Les actionnaires de Bayer ont infligé au groupe chimique allemand un rare désaveu, vendredi 26 avril, en votant contre sa direction, lors d’une assemblée générale tenue moins d’un an après le coûteux – 63 milliards de dollars – rachat de Monsanto en juin 2018. Ils ont rejeté à 55,5 % les « actions du directoire » emmené par le PDG Werner Baumann, qu’ils avaient plébiscité l’an dernier avec 97 % d’approbation.

Cernée par plusieurs centaines de manifestants écologistes, l’assemblée générale s’est tenue vendredi à Bonn dans un climat inhabituellement houleux, la chute du cours de Bourse alimentant 13 heures de débats.

La direction de Bayer est devenue l’incarnation de l’herbicide controversé depuis son rachat de Monsanto. Face aux critiques sur sa stratégie, Werner Baumann a une nouvelle fois défendu son pari historique de débourser 63 milliards de dollars pour acquérir le géant américain des semences et des OGM Monsanto, après deux ans d’efforts pour convaincre les autorités de la concurrence.
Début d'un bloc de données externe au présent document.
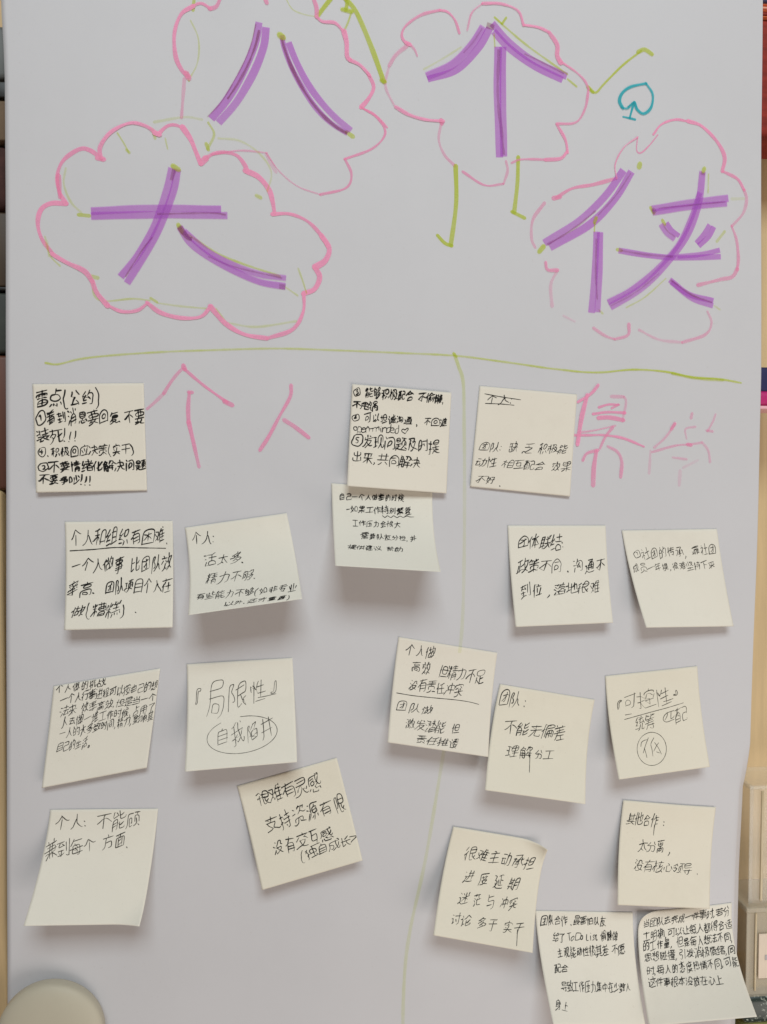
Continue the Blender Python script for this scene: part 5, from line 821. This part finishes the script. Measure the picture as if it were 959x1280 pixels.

A long terme, Bayer table sur le soutien croissant de la chimie à l’agriculture pour nourrir une population mondiale toujours plus nombreuse, alors que le changement climatique perturbe déjà les terres arables.

Bayer « demeure optimiste » sur le front judiciaire

Mais la lune de miel des deux groupes a coïncidé avec deux condamnations retentissantes prononcées aux Etats-Unis en raison du caractère « cancérogène » de l’herbicide au glyphosate de Monsanto, le RoundUp, qui ont ouvert la voie à quelque 13 400 requêtes similaires.

Bayer « demeure optimiste » sur le front judiciaire, et espère que les cours d’appel saisies dans les deux premiers dossiers américains « rendront des décisions différentes », « basées sur l’analyse scientifique et non sur l’émotion », a assuré Werner Baumann. « Nous demeurons convaincus du caractère sûr du glyphosate. »

« La direction de Bayer a totalement sous-estimé les risques juridiques de son accord avec Monsanto », critiquait vendredi Janne Werning, du fonds Union Investment, citée par l’agence allemande DPA.

Cette pluie de procédures, après deux condamnations en quelques mois à verser au total 158,8 millions de dollars d’indemnités, a contribué à faire plonger le titre Bayer de près de 40 % en Bourse depuis l’acquisition de Monsanto en juin 2018.